## Task objective
Repeat each line exactly, leaving nothing out.

## Information shown
....

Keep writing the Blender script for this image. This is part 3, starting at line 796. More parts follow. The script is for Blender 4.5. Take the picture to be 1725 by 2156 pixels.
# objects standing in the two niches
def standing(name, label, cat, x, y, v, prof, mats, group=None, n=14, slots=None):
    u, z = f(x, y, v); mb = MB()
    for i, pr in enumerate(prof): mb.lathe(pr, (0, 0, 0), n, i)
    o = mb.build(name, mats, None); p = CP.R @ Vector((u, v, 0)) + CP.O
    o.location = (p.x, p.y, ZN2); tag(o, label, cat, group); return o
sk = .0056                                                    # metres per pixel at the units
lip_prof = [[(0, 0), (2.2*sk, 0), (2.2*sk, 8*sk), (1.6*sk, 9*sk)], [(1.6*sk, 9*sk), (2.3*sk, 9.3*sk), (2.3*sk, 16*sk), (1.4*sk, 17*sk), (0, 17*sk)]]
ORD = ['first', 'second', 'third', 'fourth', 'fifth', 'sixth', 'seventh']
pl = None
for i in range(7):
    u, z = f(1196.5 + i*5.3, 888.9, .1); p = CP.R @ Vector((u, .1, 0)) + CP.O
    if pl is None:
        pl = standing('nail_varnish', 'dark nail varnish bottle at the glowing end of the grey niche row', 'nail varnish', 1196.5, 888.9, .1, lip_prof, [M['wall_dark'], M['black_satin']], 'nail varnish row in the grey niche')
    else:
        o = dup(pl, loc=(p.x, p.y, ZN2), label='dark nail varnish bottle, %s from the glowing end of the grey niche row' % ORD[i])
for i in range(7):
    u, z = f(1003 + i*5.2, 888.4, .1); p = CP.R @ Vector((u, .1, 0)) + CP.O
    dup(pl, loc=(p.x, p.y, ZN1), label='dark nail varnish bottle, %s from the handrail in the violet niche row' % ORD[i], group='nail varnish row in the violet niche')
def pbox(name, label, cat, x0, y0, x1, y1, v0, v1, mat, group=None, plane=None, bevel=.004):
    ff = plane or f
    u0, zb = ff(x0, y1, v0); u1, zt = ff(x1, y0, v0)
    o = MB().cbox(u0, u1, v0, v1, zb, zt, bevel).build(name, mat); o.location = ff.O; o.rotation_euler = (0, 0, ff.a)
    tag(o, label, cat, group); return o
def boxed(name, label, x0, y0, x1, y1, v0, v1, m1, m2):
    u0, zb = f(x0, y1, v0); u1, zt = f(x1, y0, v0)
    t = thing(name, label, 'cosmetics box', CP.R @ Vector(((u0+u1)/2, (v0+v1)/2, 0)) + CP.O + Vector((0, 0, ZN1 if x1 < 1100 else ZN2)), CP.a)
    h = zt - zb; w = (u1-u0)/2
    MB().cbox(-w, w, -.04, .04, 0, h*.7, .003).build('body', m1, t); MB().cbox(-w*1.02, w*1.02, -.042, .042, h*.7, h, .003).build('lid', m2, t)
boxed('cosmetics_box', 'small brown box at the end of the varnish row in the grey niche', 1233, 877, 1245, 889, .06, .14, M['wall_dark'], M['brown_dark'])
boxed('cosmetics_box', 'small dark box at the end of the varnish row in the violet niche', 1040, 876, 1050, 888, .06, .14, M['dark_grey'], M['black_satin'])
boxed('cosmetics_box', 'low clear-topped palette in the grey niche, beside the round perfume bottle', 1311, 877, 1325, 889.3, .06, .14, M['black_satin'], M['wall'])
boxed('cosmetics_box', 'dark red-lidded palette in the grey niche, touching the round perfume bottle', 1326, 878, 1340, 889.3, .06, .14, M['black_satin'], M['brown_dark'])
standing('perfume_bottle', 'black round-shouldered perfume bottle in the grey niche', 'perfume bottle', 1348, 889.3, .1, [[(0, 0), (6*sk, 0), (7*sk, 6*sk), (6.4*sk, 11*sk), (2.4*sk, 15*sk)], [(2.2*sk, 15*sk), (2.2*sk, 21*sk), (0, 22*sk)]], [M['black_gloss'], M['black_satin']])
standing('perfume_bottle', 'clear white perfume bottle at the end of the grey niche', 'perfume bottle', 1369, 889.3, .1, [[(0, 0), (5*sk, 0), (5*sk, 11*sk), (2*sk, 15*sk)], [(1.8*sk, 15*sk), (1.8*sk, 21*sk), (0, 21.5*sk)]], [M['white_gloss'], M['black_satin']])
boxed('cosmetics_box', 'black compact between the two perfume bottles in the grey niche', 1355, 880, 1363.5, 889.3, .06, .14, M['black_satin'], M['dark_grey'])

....

## Solution to the problem
Keep writing the Blender script for this image. This is part 3, starting at line 796. More parts follow. The script is for Blender 4.5. Take the picture to be 1725 by 2156 pixels.
# objects standing in the two niches
def standing(name, label, cat, x, y, v, prof, mats, group=None, n=14, slots=None):
    u, z = f(x, y, v); mb = MB()
    for i, pr in enumerate(prof): mb.lathe(pr, (0, 0, 0), n, i)
    o = mb.build(name, mats, None); p = CP.R @ Vector((u, v, 0)) + CP.O
    o.location = (p.x, p.y, ZN2); tag(o, label, cat, group); return o
sk = .0056                                                    # metres per pixel at the units
lip_prof = [[(0, 0), (2.2*sk, 0), (2.2*sk, 8*sk), (1.6*sk, 9*sk)], [(1.6*sk, 9*sk), (2.3*sk, 9.3*sk), (2.3*sk, 16*sk), (1.4*sk, 17*sk), (0, 17*sk)]]
ORD = ['first', 'second', 'third', 'fourth', 'fifth', 'sixth', 'seventh']
pl = None
for i in range(7):
    u, z = f(1196.5 + i*5.3, 888.9, .1); p = CP.R @ Vector((u, .1, 0)) + CP.O
    if pl is None:
        pl = standing('nail_varnish', 'dark nail varnish bottle at the glowing end of the grey niche row', 'nail varnish', 1196.5, 888.9, .1, lip_prof, [M['wall_dark'], M['black_satin']], 'nail varnish row in the grey niche')
    else:
        o = dup(pl, loc=(p.x, p.y, ZN2), label='dark nail varnish bottle, %s from the glowing end of the grey niche row' % ORD[i])
for i in range(7):
    u, z = f(1003 + i*5.2, 888.4, .1); p = CP.R @ Vector((u, .1, 0)) + CP.O
    dup(pl, loc=(p.x, p.y, ZN1), label='dark nail varnish bottle, %s from the handrail in the violet niche row' % ORD[i], group='nail varnish row in the violet niche')
def pbox(name, label, cat, x0, y0, x1, y1, v0, v1, mat, group=None, plane=None, bevel=.004):
    ff = plane or f
    u0, zb = ff(x0, y1, v0); u1, zt = ff(x1, y0, v0)
    o = MB().cbox(u0, u1, v0, v1, zb, zt, bevel).build(name, mat); o.location = ff.O; o.rotation_euler = (0, 0, ff.a)
    tag(o, label, cat, group); return o
def boxed(name, label, x0, y0, x1, y1, v0, v1, m1, m2):
    u0, zb = f(x0, y1, v0); u1, zt = f(x1, y0, v0)
    t = thing(name, label, 'cosmetics box', CP.R @ Vector(((u0+u1)/2, (v0+v1)/2, 0)) + CP.O + Vector((0, 0, ZN1 if x1 < 1100 else ZN2)), CP.a)
    h = zt - zb; w = (u1-u0)/2
    MB().cbox(-w, w, -.04, .04, 0, h*.7, .003).build('body', m1, t); MB().cbox(-w*1.02, w*1.02, -.042, .042, h*.7, h, .003).build('lid', m2, t)
boxed('cosmetics_box', 'small brown box at the end of the varnish row in the grey niche', 1233, 877, 1245, 889, .06, .14, M['wall_dark'], M['brown_dark'])
boxed('cosmetics_box', 'small dark box at the end of the varnish row in the violet niche', 1040, 876, 1050, 888, .06, .14, M['dark_grey'], M['black_satin'])
boxed('cosmetics_box', 'low clear-topped palette in the grey niche, beside the round perfume bottle', 1311, 877, 1325, 889.3, .06, .14, M['black_satin'], M['wall'])
boxed('cosmetics_box', 'dark red-lidded palette in the grey niche, touching the round perfume bottle', 1326, 878, 1340, 889.3, .06, .14, M['black_satin'], M['brown_dark'])
standing('perfume_bottle', 'black round-shouldered perfume bottle in the grey niche', 'perfume bottle', 1348, 889.3, .1, [[(0, 0), (6*sk, 0), (7*sk, 6*sk), (6.4*sk, 11*sk), (2.4*sk, 15*sk)], [(2.2*sk, 15*sk), (2.2*sk, 21*sk), (0, 22*sk)]], [M['black_gloss'], M['black_satin']])
standing('perfume_bottle', 'clear white perfume bottle at the end of the grey niche', 'perfume bottle', 1369, 889.3, .1, [[(0, 0), (5*sk, 0), (5*sk, 11*sk), (2*sk, 15*sk)], [(1.8*sk, 15*sk), (1.8*sk, 21*sk), (0, 21.5*sk)]], [M['white_gloss'], M['black_satin']])
boxed('cosmetics_box', 'black compact between the two perfume bottles in the grey niche', 1355, 880, 1363.5, 889.3, .06, .14, M['black_satin'], M['dark_grey'])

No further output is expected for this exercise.